Besides Jim Poole, the other three new arrivals from the minor leagues appeared in the game. Darren Holmes pitched two scoreless innings, Jose Vizcaino struck out as a pinch-hitter and Darrin Fletcher caught an inning. . . . Kal Daniels returned to the lineup after being sidelined for three consecutive starts because of a pulled muscle in his back.

Pat Perry, the left-handed reliever who had been on the disabled list since June 11 because of tendinitis in his left shoulder, was activated after throwing well in a 61-pitch simulated game Friday. He should be available for action today. “I wanted to get some September innings under my belt, show them I can pitch and that I’m healthy,” Perry said. In six appearances this season, he has a 9.53 earned-run average. . . . Ray Searage, the other veteran left-hander, threw well on the side and said his elbow continues to improve. He could be active by the end of the upcoming weeklong home stand.

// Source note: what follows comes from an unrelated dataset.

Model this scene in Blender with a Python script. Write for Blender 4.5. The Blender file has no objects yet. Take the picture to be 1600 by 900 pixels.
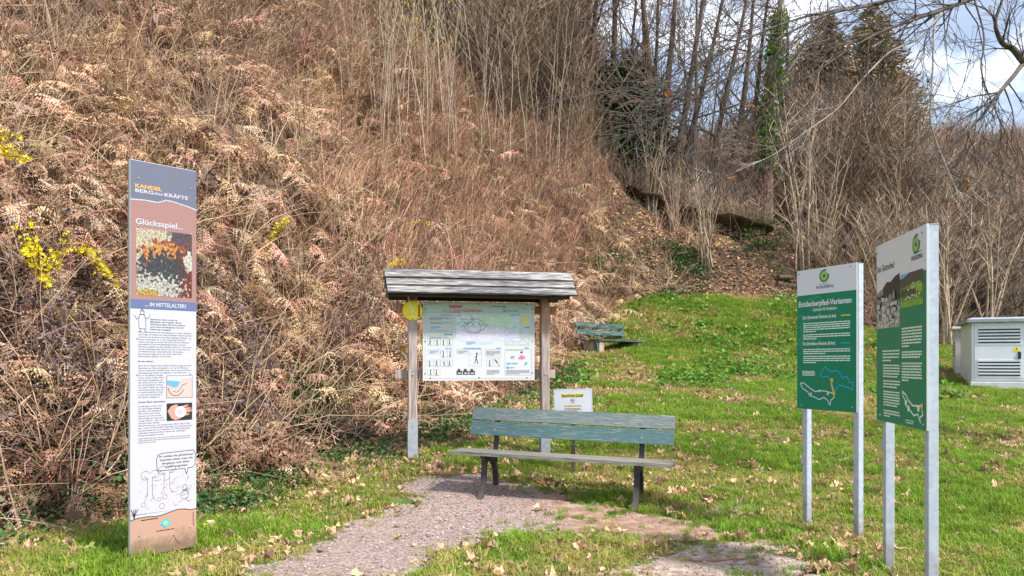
import bpy, bmesh, math
import numpy as np
from mathutils import Vector, Matrix

R = math.radians
rng = np.random.default_rng(7)
C = bpy.context.scene.collection
EYE = 1.4; F = 1200.0; HOR = 567.0

# ------------------------------------------------------------------ camera, sky, sun, exposure
scn = bpy.context.scene
cam_d = bpy.data.cameras.new('camera'); cam = bpy.data.objects.new('camera', cam_d); C.objects.link(cam)
cam.location = (0, 0, EYE); cam.rotation_euler = (R(90), 0, 0)
cam_d.sensor_width = 36; cam_d.lens = 27.0
cam_d.shift_y = (HOR - 450) / 1600
cam_d.clip_start = 0.05; cam_d.clip_end = 3000
scn.camera = cam

SUN_EL, SUN_AZ = R(52), R(128)          # azimuth clockwise from +Y: behind the camera, to the right
sun_d = bpy.data.lights.new('sun', 'SUN'); sun_d.energy = 3.6; sun_d.angle = R(6); sun_d.color = (1, .95, .88)
sun = bpy.data.objects.new('sun', sun_d); C.objects.link(sun)
sdir = Vector((math.sin(SUN_AZ) * math.cos(SUN_EL), math.cos(SUN_AZ) * math.cos(SUN_EL), math.sin(SUN_EL)))
sun.rotation_euler = sdir.to_track_quat('Z', 'Y').to_euler(); sun.location = (20, -20, 40)

world = bpy.data.worlds.new('World'); scn.world = world; world.use_nodes = True
wt = world.node_tree; wt.nodes.clear()
wo = wt.nodes.new('ShaderNodeOutputWorld'); bg = wt.nodes.new('ShaderNodeBackground')
sky = wt.nodes.new('ShaderNodeTexSky'); sky.sky_type = 'NISHITA'; sky.sun_disc = False
sky.sun_elevation = SUN_EL; sky.sun_rotation = SUN_AZ
bg.inputs[1].default_value = 0.10
tc = wt.nodes.new('ShaderNodeTexCoord'); mp = wt.nodes.new('ShaderNodeMapping'); mp.inputs['Scale'].default_value = (1, 1, 2.2)
mp.inputs['Location'].default_value = (.35, .1, .22)
ns = wt.nodes.new('ShaderNodeTexNoise'); ns.inputs['Scale'].default_value = 4.2; ns.inputs['Detail'].default_value = 7; ns.inputs['Roughness'].default_value = .58
rp = wt.nodes.new('ShaderNodeValToRGB'); rp.color_ramp.elements[0].position = .48; rp.color_ramp.elements[1].position = .62; rp.color_ramp.elements[0].color = (.16, .16, .16, 1)
mx = wt.nodes.new('ShaderNodeMix'); mx.data_type = 'RGBA'
ns2 = wt.nodes.new('ShaderNodeTexNoise'); ns2.inputs['Scale'].default_value = 9; ns2.inputs['Detail'].default_value = 5
rp2 = wt.nodes.new('ShaderNodeValToRGB'); rp2.color_ramp.elements[0].position = .3; rp2.color_ramp.elements[1].position = .7
rp2.color_ramp.elements[0].color = (8.0, 8.5, 9.6, 1); rp2.color_ramp.elements[1].color = (12, 12, 12.3, 1)
for a, b in ((tc.outputs['Generated'], mp.inputs[0]), (mp.outputs[0], ns.inputs[0]), (mp.outputs[0], ns2.inputs[0]), (ns.outputs[0], rp.inputs[0]),
             (ns2.outputs[0], rp2.inputs[0]), (rp.outputs[0], mx.inputs[0]), (sky.outputs[0], mx.inputs[6]), (rp2.outputs[0], mx.inputs[7]),
             (mx.outputs[2], bg.inputs[0]), (bg.outputs[0], wo.inputs[0])):
    wt.links.new(a, b)
scn.view_settings.view_transform = 'Standard'; scn.view_settings.look = 'None'
scn.view_settings.exposure = 0.92; scn.view_settings.gamma = 1; scn.view_settings.use_curve_mapping = False

# ------------------------------------------------------------------ helpers
def tag(o, label=None, cat=None, group=None, kind=None):
    if label: o['label'] = label
    if cat: o['category'] = cat
    if group: o['group'] = group
    if kind: o['kind'] = kind
    return o

def empty(name, loc=(0, 0, 0), rz=0, label=None, cat=None, group=None):
    o = bpy.data.objects.new(name, None); C.objects.link(o)
    o.location = loc; o.rotation_euler = (0, 0, rz); o.empty_display_size = .1
    return tag(o, label, cat, group)

class MB:
    """collects geometry for ONE mesh"""
    def __init__(s): s.v = []; s.f = []; s.m = []; s.n = 0
    def add(s, v, f, mi=0):
        v = np.asarray(v, float).reshape(-1, 3); f = np.asarray(f, int)
        if f.ndim == 1: f = f[None]
        s.v.append(v); s.f.append(f + s.n); s.m.append(np.full(len(f), mi)); s.n += len(v); return s
    def quad(s, a, b, c, d, mi=0): return s.add([a, b, c, d], [[0, 1, 2, 3]], mi)
    def poly(s, pts, mi=0): return s.add(pts, [list(range(len(pts)))], mi)
    def box(s, lo, hi, mi=0, M=None):
        x0, y0, z0 = lo; x1, y1, z1 = hi
        v = np.array([(x0, y0, z0), (x1, y0, z0), (x1, y1, z0), (x0, y1, z0), (x0, y0, z1), (x1, y0, z1), (x1, y1, z1), (x0, y1, z1)], float)
        if M is not None: v = v @ np.array(M.to_3x3()).T + np.array(M.translation)
        return s.add(v, [(0, 3, 2, 1), (4, 5, 6, 7), (0, 1, 5, 4), (1, 2, 6, 5), (2, 3, 7, 6), (3, 0, 4, 7)], mi)
    def tube(s, pts, rad, n=5, mi=0, caps=True):
        pts = np.asarray(pts, float); k = len(pts)
        rad = np.full(k, rad) if np.isscalar(rad) else np.asarray(rad, float)
        t = np.gradient(pts, axis=0); t /= np.linalg.norm(t, axis=1)[:, None] + 1e-9
        ref = np.array([0, 0, 1.]) if abs(t[0, 2]) < .8 else np.array([1., 0, 0])
        u = np.cross(t, ref); u /= np.linalg.norm(u, axis=1)[:, None] + 1e-9
        w = np.cross(t, u)
        a = np.arange(n) * 2 * math.pi / n
        ring = pts[:, None] + rad[:, None, None] * (np.cos(a)[None, :, None] * u[:, None] + np.sin(a)[None, :, None] * w[:, None])
        i = np.arange(k - 1)[:, None] * n; j = np.arange(n)[None]; j2 = (j + 1) % n
        f = np.stack([i + j, i + j2, i + n + j2, i + n + j], -1).reshape(-1, 4)
        s.add(ring.reshape(-1, 3), f, mi)
        if caps:
            b = s.n - k * n
            s.f.append(np.array([list(range(b + (k - 1) * n, b + k * n))])); s.m.append(np.array([mi]))
            s.f.append(np.array([list(range(b + n - 1, b - 1, -1))])); s.m.append(np.array([mi]))
        return s
    def build(s, name, mats, parent=None, smooth=False, link=True):
        me = bpy.data.meshes.new(name)
        if s.v:
            V = np.concatenate(s.v)
            me.vertices.add(len(V)); me.vertices.foreach_set('co', V.astype(np.float32).ravel())
            lt = np.concatenate([np.full(len(f), f.shape[1]) for f in s.f]); L = np.concatenate([f.ravel() for f in s.f])
            me.loops.add(len(L)); me.loops.foreach_set('vertex_index', L.astype(np.int32))
            me.polygons.add(len(lt)); me.polygons.foreach_set('loop_start', np.concatenate([[0], np.cumsum(lt)[:-1]]).astype(np.int32))
            me.polygons.foreach_set('material_index', np.concatenate(s.m).astype(np.int32))
            me.polygons.foreach_set('use_smooth', np.full(len(lt), bool(smooth)))
            me.update(calc_edges=True); me.validate()
        for m in (mats if isinstance(mats, (list, tuple)) else [mats]): me.materials.append(m)
        o = bpy.data.objects.new(name, me)
        if link: C.objects.link(o)
        if parent: o.parent = parent
        return o

def bevel(o, w=.004, seg=1):
    bm = bmesh.new(); bm.from_mesh(o.data)
    bmesh.ops.bevel(bm, geom=bm.edges[:], offset=w, segments=seg, affect='EDGES', profile=.5)
    bm.to_mesh(o.data); bm.free(); return o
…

If the Dodger and Cincinnati Red starting pitchers make their scheduled starts between now and next Friday, the matchups for next weekend’s series will be the Dodgers’ Jim Neidlinger vs. Jose Rijo Friday, Fernando Valenzuela vs. Tom Browning Saturday and Ramon Martinez vs. Danny Jackson Sunday. The three Red pitchers have been undefeated against the Dodgers this year, going 5-0 with a 3.14 ERA in seven starts and one relief appearance. In five starts against the Reds, those three Dodgers have gone 2-3 with a 3.41 ERA.

Although Orel Hershiser tossed the ball lightly on the sideline both Friday and Saturday, and his rehabilitation remains ahead of schedule, Dr. Frank Jobe said Hershiser will not pitch batting practice this season, as once hoped.